If you would prefer to avoid bringing this up again and would rather just wait until another group of condescending jerks comes along, I suggest being prepared to take the conversation into your own hands. If there is another kind, sympathetic, socially-aware person at the table, move your seat to be near her, or direct a subject-changing question at her across the table, ignoring the rest of the conversation. Depending on a wide variety of social factors, you could just say to the table, “Could we talk about something else?” You could also try making eye contact with the host, or finding him or her in the kitchen alone to say, “Do you have any suggestions about how to change the tone of the conversation?”

All of my little phrase suggestions avoid calling out the mansplainers for their specifically sexist forms of interactions. For the most part, a Shabbat meal, especially one where you are not the host, isn’t going to be a productive place to tackle mansplaining as the rotten cultural phenomenon that it is. Moreover, no one is going to respond well to being called a mansplainer in this (or probably any) context.

However, if you are at a table, or anywhere else, really, where you find someone’s choice of language or worldview to be particularly repugnant because of sexism, racism, homophobia, or any other form of bigotry, by all means call them out. If your naming their prejudice means not getting invited to future Shabbat meals with the same people, that sounds like a good outcome, actually.

And though you may not change the offending people’s viewpoints or conversational approach, at least you’ve held up your integrity by letting everyone else at the table know that you won’t stand by while people spew hate.

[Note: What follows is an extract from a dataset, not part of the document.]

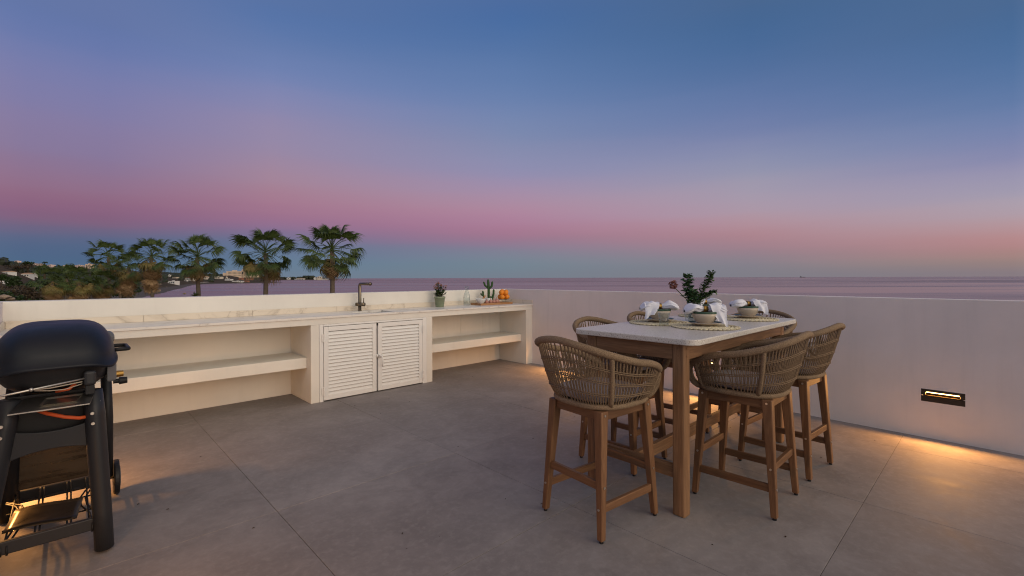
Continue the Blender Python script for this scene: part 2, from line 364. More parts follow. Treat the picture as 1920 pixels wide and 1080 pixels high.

Whatever you decide to say or do, leaving early will always be an option that doesn’t change the situation but, at least, protects you from it, and on Shabbat afternoon, that’s a very valid route to take.

 Be well,

 Miriam

1 COMMENT

  1. I found it hard to follow this article because I don’t know what a “mansplainer” is. Please revise this article to include a definition (preferred) or a link to a definition (not preferred, because you did this with “sheetcake” in another article, and I still couldn’t figure it out, plus it would take too much time out of reading the article).